Ballew groeide op in muziekstad Austin, maar met muziek was de Texaan niet bezig. De filmindustrie van Los Angeles trok hem meer. Daar ontmoette hij Ryan Bingham en via hem Terry Allen over wiens werk hij een documentaire maakte. Ballew raakte geïnspireerd door de ontmoeting met Allen en keerde terug naar Texas. Sindsdien ontwikkelt hij zich als een oorspronkelijk muzikaal talent. Niet iedereen zal zijn verrichtingen kunnen waarderen, maar hij ontstijgt er wel mooi de grauwe middelmaat mee. En hij doet dat in goed gezelschap. Michael Nau produceerde Rio Bravo dat in de woning van Ballew tot stand kwam; alle meubels werden naar de kant geschoven. Bassist Rob Barbato die eerder enkele albums van Kevin Morby produceerde stond Nau bij. Mat Davidson van de band Twain speelt piano, viool, gitaar en op het nummer Mutiny een prachtig stukje fluit, de bij Cass McCombs en Buck Meek actieve Austin Vaughn zat achter het drumstel, terwijl enkele Black Pumas de koortjes inzongen.

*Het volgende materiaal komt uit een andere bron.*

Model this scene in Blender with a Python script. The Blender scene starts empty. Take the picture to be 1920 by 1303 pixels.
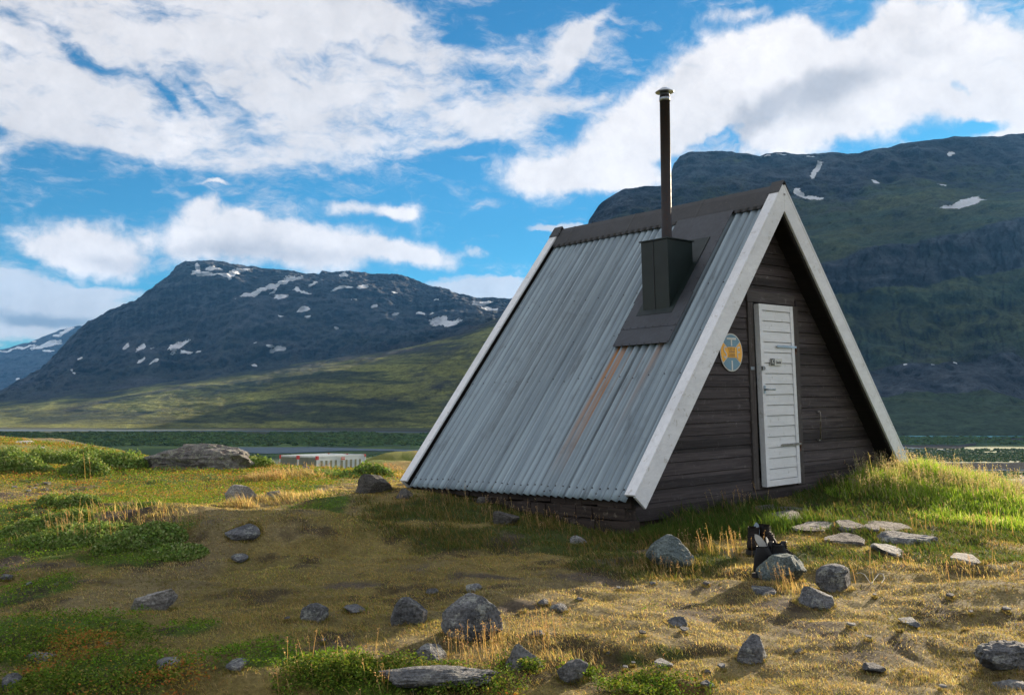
import bpy, bmesh, math, random
import numpy as np
from mathutils import Matrix, Vector, Euler

S = bpy.context.scene
COL = S.collection
R = math.radians
random.seed(7)

# ------------------------------------------------------------------ camera
EYE = 1.2                      # metres of the lens above the ground at the photographer
FPX = 1866.67                  # focal length in photograph pixels (35 mm lens)
PITCH = R(4.1275)
cam = bpy.data.cameras.new('camera'); camo = bpy.data.objects.new('camera', cam); COL.objects.link(camo)
camo.location = (0, 0, EYE); camo.rotation_euler = (R(90) + PITCH, 0, 0)
cam.lens = 35.0; cam.sensor_width = 36.0; cam.clip_start = 0.1; cam.clip_end = 60000
S.camera = camo

# ------------------------------------------------------------------ light
SUN_AZ, SUN_EL = R(37.5), R(15.5)     # azimuth from +Y towards +X
SUN_STRENGTH, SUN_COL = 5.0, (1.0, 0.83, 0.62)
SKY_STRENGTH = 0.15
EXPOSURE = 1.6
HAZE = 1.6e-5
sd = Vector((math.sin(SUN_AZ) * math.cos(SUN_EL), math.cos(SUN_AZ) * math.cos(SUN_EL), math.sin(SUN_EL)))
sl = bpy.data.lights.new('sun', 'SUN'); so = bpy.data.objects.new('sun', sl); COL.objects.link(so)
sl.energy = SUN_STRENGTH; sl.angle = R(0.6); sl.color = SUN_COL
so.rotation_euler = (-sd).to_track_quat('-Z', 'Y').to_euler(); so.location = (60, 80, 60)
S.view_settings.view_transform = 'Standard'; S.view_settings.look = 'None'
S.view_settings.exposure = EXPOSURE; S.view_settings.gamma = 1; S.view_settings.use_curve_mapping = False
S.render.engine = 'CYCLES'
c = S.cycles
c.use_denoising = True
try: c.denoiser = 'OPENIMAGEDENOISE'
except Exception: pass
c.max_bounces = 5; c.diffuse_bounces = 3; c.glossy_bounces = 3; c.transmission_bounces = 3; c.transparent_max_bounces = 4
c.volume_bounces = 0; c.use_adaptive_sampling = True; c.adaptive_threshold = 0.015
c.sample_clamp_indirect = 6; c.caustics_reflective = False; c.caustics_refractive = False

# ------------------------------------------------------------------ pixel helpers (photograph pixels -> directions / points)
CP, SP = math.cos(PITCH), math.sin(PITCH)
def ray(u, v):
    a = (u - 960) / FPX; b = -(v - 651.5) / FPX
    return np.array([a, CP - SP * b, SP + CP * b])
def azel(u, v):
    d = ray(u, v); return math.atan2(d[0], d[1]), math.atan2(d[2], math.hypot(d[0], d[1]))
def pt(u, v, dist):            # point at ground distance dist (along +Y) seen at pixel u,v
    d = ray(u, v); return d * (dist / d[1]) + np.array([0, 0, EYE])

# ------------------------------------------------------------------ node helper
class N:
    def __init__(s, tree): s.t = tree; tree.nodes.clear()
    def add(s, kind, **kw):
        n = s.t.nodes.new(kind)
        for k, v in kw.items(): setattr(n, k, v)
        return n
    def put(s, n, i, v):
        if v is None: return
        if hasattr(v, 'outputs'): v = v.outputs[0]
        if hasattr(v, 'is_linked'): s.t.links.new(v, n.inputs[i])
        else: n.inputs[i].default_value = v
    def math(s, op, a, b=None, c=None, clamp=False):
        n = s.add('ShaderNodeMath', operation=op, use_clamp=clamp)
        s.put(n, 0, a); s.put(n, 1, b); s.put(n, 2, c); return n.outputs[0]
    def vec(s, op, a, b=None):
        n = s.add('ShaderNodeVectorMath', operation=op); s.put(n, 0, a); s.put(n, 1, b); return n.outputs[0]
    def mapr(s, v, a, b, c_=0.0, d=1.0, kind='SMOOTHSTEP'):
        n = s.add('ShaderNodeMapRange', interpolation_type=kind)
        s.put(n, 0, v); s.put(n, 1, a); s.put(n, 2, b); s.put(n, 3, c_); s.put(n, 4, d); return n.outputs[0]
    def mapping(s, v, loc=(0, 0, 0), rot=(0, 0, 0), scale=(1, 1, 1), kind='POINT'):
        n = s.add('ShaderNodeMapping', vector_type=kind)
        s.put(n, 0, v); n.inputs[1].default_value = loc; n.inputs[2].default_value = rot; n.inputs[3].default_value = scale
        return n.outputs[0]
    def noise(s, v, scale, detail=4, rough=0.55, dist=0.0, out=0, lac=2.0):
        n = s.add('ShaderNodeTexNoise'); s.put(n, 'Vector', v); s.put(n, 'Scale', scale)
        s.put(n, 'Detail', detail); s.put(n, 'Roughness', rough); s.put(n, 'Distortion', dist); s.put(n, 'Lacunarity', lac)
        return n.outputs[out]
    def mix(s, f, a, b, blend='MIX'):
        n = s.add('ShaderNodeMix', data_type='RGBA', blend_type=blend)
        s.put(n, 0, f); s.put(n, 6, a); s.put(n, 7, b); return n.outputs[2]
    def ramp(s, f, stops):
        n = s.add('ShaderNodeValToRGB'); s.put(n, 0, f)
        e = n.color_ramp.elements
        while len(e) < len(stops): e.new(0.5)
        for k, (p, col) in enumerate(stops):
            e[k].position = p; e[k].color = tuple(col) + (1,) if len(col) == 3 else col
        return n.outputs[0]
def c4(r, g=None, b=None):
    if g is None: return tuple(r) + (1,)
    return (r, g, b, 1)

# ------------------------------------------------------------------ world: sky and clouds (functions of the direction only)
w = bpy.data.worlds.new('World'); S.world = w; w.use_nodes = True
n = N(w.node_tree)
tc = n.add('ShaderNodeTexCoord').outputs['Generated']
sky = n.add('ShaderNodeTexSky', sky_type='NISHITA', sun_disc=False)
sky.sun_elevation = SUN_EL; sky.sun_rotation = SUN_AZ; sky.altitude = 700; sky.air_density = 1.0; sky.dust_density = 0.25; sky.ozone_density = 2.2
sep = n.add('ShaderNodeSeparateXYZ'); n.put(sep, 0, tc)
az = n.math('ARCTAN2', sep.outputs[0], sep.outputs[1])
el = n.math('ARCSINE', sep.outputs[2])
comb = n.add('ShaderNodeCombineXYZ'); n.put(comb, 0, az); n.put(comb, 1, el)
uv0 = comb.outputs[0]
# domain warp gives the cloud outlines their rag
w1 = n.noise(uv0, 9.0, 6, 0.60, out=1)
uv = n.vec('ADD', uv0, n.vec('MULTIPLY', n.vec('SUBTRACT', w1, (0.5, 0.5, 0.5)), (0.075, 0.05, 0.0)))
def blob(u, v, ru, rv, ang=0, amp=1.0, src=None):
    a, e = azel(u, v)
    m = n.mapping(src or uv, (a, e, 0), (0, 0, R(-ang)), (ru / FPX, rv / FPX, 1.0), 'TEXTURE')
    l = n.add('ShaderNodeVectorMath', operation='LENGTH'); n.put(l, 0, m)
    return n.mapr(l.outputs[1], 1.0, 0.0, 0.0, amp)
def field(blobs, src=None):
    acc = None
    for b in blobs:
        v = blob(*b, src=src); acc = v if acc is None else n.math('ADD', acc, v)
    return acc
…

Op opener True Love Can’t Surf vertoeft Ballew in de tekst nog even aan de kust van Californië: ‘People, they don’t change / It’s like huggin’ a crashin’ wave / Expectin’ it not to break / Oh, people, they don’t change’. Daar aan de zonnige westkust raakte Ballew verslaafd aan drank en drugs, maar dat heeft hij allemaal afgezworen. Hij refereert aan die tijd op Suicide Squeeze: ‘As a kid, I wanted to be a movie star / Oh, how it must feel when the whole town knows who you are / I can’t say I was ever really afraid of the dark / But I gambled it all for love and, boy, I got the part / Now I’m scared to death of livin’ with this hole in my heart’. Het album eindigt met het achtenhalve minuut lange A Funny Masterpiece. De liedjes zijn mysterieus en intrigerend. Ze trekken als een film voorbij. Als singer-songwriter is filmmaker Ballew redelijk uniek.
21/07/2024 Permalink
Meest originele plaat van dit jaar tot nu toe. Zag wat verder weg enige overeenkomst met Conor Oberst. Snap de vijf sterren. Absoluut top 10- werk.
24/07/2024 Permalink
Zijn stem is ongeoefend of origineel. Dat zijn 2 manieren om het te omschrijven, je kunt ook gewoon zeggen dat ie niet kan zingen …..
24/07/2024 Permalink
Helemaal eens met Henk. Dit is amateurisme ten top. Een sterretje of drie te veel. Maar ja, ieder z’n meug.
14/08/2024 Permalink
Belachelijke opmerking van Paul H dat dit album ‘amateurisme ten top’ is. Je kunt wat van Ballews stem vinden, maar dan doe je onrecht aan compositie, instrumentatie en intensiteit van deze plaat, allemaal elementen die bij een zinnig oordeel zouden moeten worden betrokken. Dat alles tezamen is overigens treffend en zorgvuldig door John beschreven. Daar steekt Paul H’s loutere amateurisme-opmerking schril, ongenuanceerd bij af.